To save your XML data with the workbook, on the toolbar, click the Save button or on the File menu, click Save. This saves your XML data in the XML Spreadsheet format, which retains many, but not all, Excel features. For a complete list of features and functionality available in XML Spreadsheet format, see the Microsoft Office Excel 2003 help documentation.

Save or Export a Mapped Range to an XML Data File

To save the XML data, on the File menu, click Save As and in the Save as type list, select XML Data. This writes the data to a file defined by the XML schema associated with the XML map in your workbook. On the List and XML toolbar, click the Export button or on the Data menu, click XML and Export to export data to an XML data file.

On the List and XML toolbar, click the XML Map Properties button to configure data validation against the schema when exporting data. If XML schema validation is on, Excel validates the XML data file and provides error messages as appropriate.

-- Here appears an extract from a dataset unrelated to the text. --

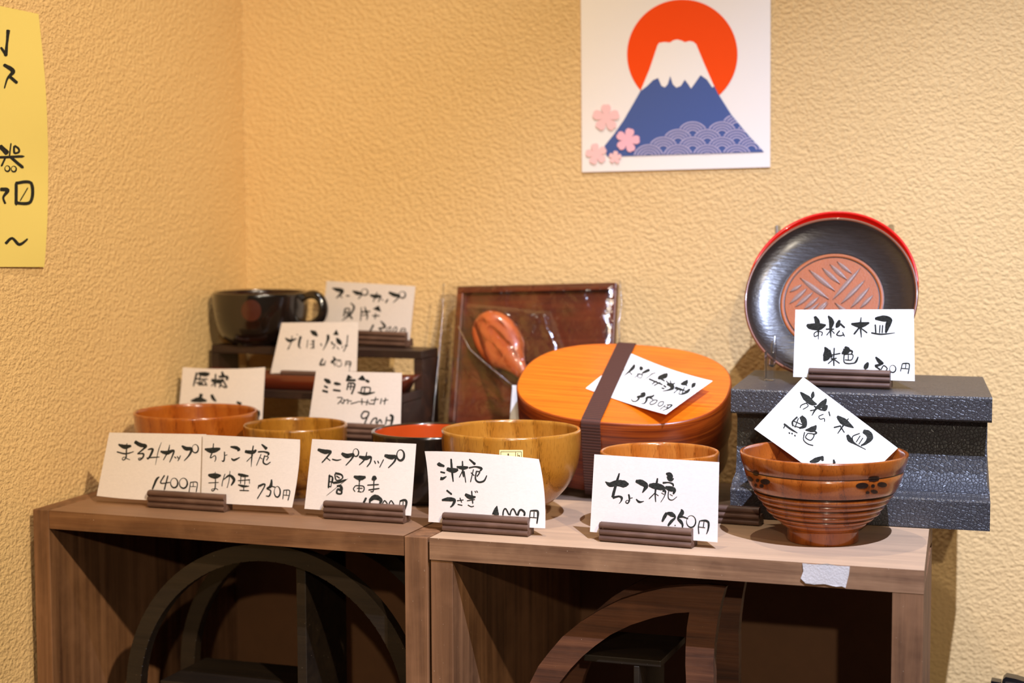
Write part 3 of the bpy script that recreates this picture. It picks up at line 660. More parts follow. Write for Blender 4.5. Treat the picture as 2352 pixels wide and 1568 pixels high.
def parse(s):
    out = []
    for part in s.replace('\n', ' ').split(';'):
        part = part.strip()
        if not part: continue
        if part[0] == 'o': out.append(('o',)+tuple(float(x) for x in part[1:].split(','))); continue
        if '>' in part:   # simple line x,y>x,y>..:w
            a, w_ = part.split(':'); pts = a.split('>'); fl = []
            for p in pts: x, y = p.split(','); fl += [float(x), float(y), float(w_)]
            out.append(fl); continue
        fl = []
        for p in part.split(): fl += [float(x) for x in p.split(',')]
        out.append(fl)
    return out
def card(name, label, corners, P0, lean, rz, bulge, mat, writing, org, sc, mids=None, group='hand-written price cards', th=.00022, hb=0.):
    """corners TL TR BR BL in photo pixels on the plane through P0 leaning back by 'lean', turned by rz"""
    nrm = np.array([math.sin(rz)*math.cos(lean), -math.cos(rz)*math.cos(lean), math.sin(lean)]); P0 = np.array(P0, float)
    hd = np.array([math.cos(rz), math.sin(rz), 0]); cs = np.array(corners, float)
    ref = hP(tuple(cs.mean(0)), P0, nrm); half = abs((hP(tuple(cs[1]), P0, nrm)-hP(tuple(cs[0]), P0, nrm))@hd)/2
    def surf(p, lift=0.):
        q = hP(p, P0, nrm); s_ = ((q-ref)@hd)/half
        return q+nrm*(bulge*(1-s_*s_)+hb*s_+lift)
    mid = mids or {}; V = []; Fc = []; NX, NY = 14, 10
    q8 = lambda a, b, k_: (np.array(a)+np.array(b))/2 if k_ not in mid else np.array(mid[k_], float)
    TLc, TRc, BRc, BLc = cs; mt, mr, mb, ml = q8(TLc, TRc, 't'), q8(TRc, BRc, 'r'), q8(BLc, BRc, 'b'), q8(TLc, BLc, 'l')
    for j in range(NY+1):
        for i in range(NX+1):
            x, y = i/NX*2-1, j/NY*2-1
            p = (.25*(1-x)*(1-y)*(-x-y-1)*TLc+.25*(1+x)*(1-y)*(x-y-1)*TRc+.25*(1+x)*(1+y)*(x+y-1)*BRc+.25*(1-x)*(1+y)*(-x+y-1)*BLc
                 + .5*(1-x*x)*(1-y)*mt+.5*(1+x)*(1-y*y)*mr+.5*(1-x*x)*(1+y)*mb+.5*(1-x)*(1-y*y)*ml)
            V.append(surf(tuple(p)))
    for j in range(NY):
        for i in range(NX): a = j*(NX+1)+i; Fc.append((a, a+1, a+NX+2, a+NX+1))
    base = np.array(V[-1-NX//2]); t = thing(name, label, 'price card', tuple(base), group=group)
    o = from_pts('paper', V, Fc, mat, t, False, base); md = o.modifiers.new('s', 'SOLIDIFY'); md.thickness = th; md.offset = 1
    # make sure the solid grows away from the viewer
    me = o.data; nv = me.polygons[0].normal
    md.offset = -1 if nv.dot(Vector(nrm)) > 0 else 1
    if writing:
        VV, FF = stroke_mesh(parse(writing), org, sc, lambda p, l: surf(p, l), .00006, 1.05 if sc > 6.2 and sc < 6.4 else 1.22)
        from_pts('brush_writing', VV, FF, 'ink', t, False, base)
    return t, surf
S = {}
S['c1a'] = '''255,190,14 320,215,40 388,205,20; 240,270,12 330,290,14 415,268,8; 345,180,8 340,260,12 335,330,12 310,358,10 295,345,8 315,325,7 350,345,8 378,355,6;
430,160,30 490,195,36 545,205,28 520,240,16 460,290,12; 462,292,10 520,290,16 515,330,14 480,358,12 470,340,8 500,335,8; 570,245,10 620,240,20 600,300,18 570,345,14 560,330,8; 575,335,8 620,330,12 690,325,8; 712,170,4 680,260,8 650,405,4;
705,265,16 770,280,36 840,255,18 835,300,14 800,380,8; 800,195,6 785,260,12 735,355,8; 850,322>868,338:10; 880,318>892,340:10; 915,310,8 900,345,10 885,370,6; 930,205,14 975,235,36 1030,240,26 1010,300,16 955,365,8; o1070,235,33,45,12;
690,540,10 660,570,20 618,670,14; 745,525,12 705,605,12 800,600,10; 780,535,12 745,672,12; o848,605,38,52,14; o945,608,42,55,14; 1020,600>1005,700:8; 1020,600>1090,602>1080,700:9; 1050,605>1048,640:7; 1020,645>1075,645:7'''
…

Editing XML data in Microsoft Office Word 2003 may require that you protect your document or template to prevent users from accidentally deleting XML tags when they edit data. You can save XML data in Word to the Word Markup Language (WordprocessingML) format, which preserves the document formatting and options, or you can save only the XML data.

Editing XML data in Microsoft Office Excel 2003 does not require any extra steps to protect XML tags. You can open an XML file in Excel and map schema elements to a worksheet. You can save XML data in the XML Spreadsheet format, retaining many of the features of Excel, or you can save the data to an XML data file.